Paying for girls

Turkey, where half of young females get no education, tries bribery to drag its citizens into the civilized world.

Published February 22, 2005 3:05PM (EST)

The Turkish government is paying families to "encourage" them to send their daughters to school, as part of its efforts to bring the number of girls in education into line with European standards. More than half of Turkey's young female population has no schooling, according to the United Nations children's fund, UNICEF.

In the Kurdish-dominated east, most are forced to stay at home, unacknowledged by society from the day of their unregistered births. Girls and women account for the vast majority of the 7 million people believed to be illiterate in the predominantly Muslim state. Under Turkey's education minister, Huseyin Celik, this inequity has begun to be addressed.

With the help of UNICEF, some 140,000 girls ages 7 to 13 have been enrolled in school over the past 18 months. The campaign, which started in 10 towns, expanded into 53 of Turkey's 81 provinces last year. "What we have to do is persuade parents about the virtues of education," said Celik, who sees his country's prospective membership of the European Union as a "civilization project." "In those parts of Turkey which are very poor, very medieval, there are officials out there doing this."

Celik recalled trying to persuade a villager from the impoverished southeast to send his daughter to school. "The man declared straight out that 'even if you threaten to kill me, I'd say no.' There were 60 girls in that particular village who were not in school. We sent the mufti [village chief] to tell each of their families why they should go. Now, all 60 are attending classes." Many girls, said the London University-educated politician, are deliberately kept out of the classroom by male relatives who see education as "some form of shame."

Celik does not deny that for him the issue is personal. This son of a railroad worker grew up in Van, a town near the Iranian border, and none of his sisters completed school, although all of his four brothers went on to become "educated men." "Of course, my sisters regret not having a better education; they wish they had finished high school. It is our duty to drag people out of ignorance and into the civilized world. As a government we are determined to stop all forms of discrimination, especially against women. Education for girls is a basic human right."

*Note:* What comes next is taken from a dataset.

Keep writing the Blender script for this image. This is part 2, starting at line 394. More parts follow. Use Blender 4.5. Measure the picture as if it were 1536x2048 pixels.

For the first time, Turkey spent more on education than defense last year, allocating 5.5 billion pounds to the sector. Some of the extra funds went toward "encouraging" parents to send their daughters to school. "It's a form of official bribery," Celik admitted. "To encourage poor people to send girls to school, we give 20 million Turkish lira [6 pounds] a month for those in primary school, and 35 million for each child attending secondary school."

"European values" are at the core of the biggest overhaul of Turkish schooling since the modern republic's creation in 1923. With 20 million pupils and students registered at the primary, secondary and university level, Celik said the aim was not only to bring the system in line with European standards but to "democratize and modernize it."

Turkish textbooks, like the country's national curriculum, are viewed as among the most authoritarian and ideological in the world. Recently, schoolchildren began being "taught" democracy in an effort to promote critical thinking in a system that has long favored learning by rote. "There are 43,000 primary and secondary schools in Turkey, and by the end of 2005 we want to have installed Internet connections in all of them," the minister said.

But progress won't be easy. Although the governing, Islamic-rooted AK Party holds sway among traditionalists, cultural and religious barriers remain great. Most of the country's 12 million ethnic Kurds do not speak Turkish. While there is a grudging acceptance that education can benefit families economically, many fathers resist sending daughters to school because of the country's ban on females covering their heads in state buildings.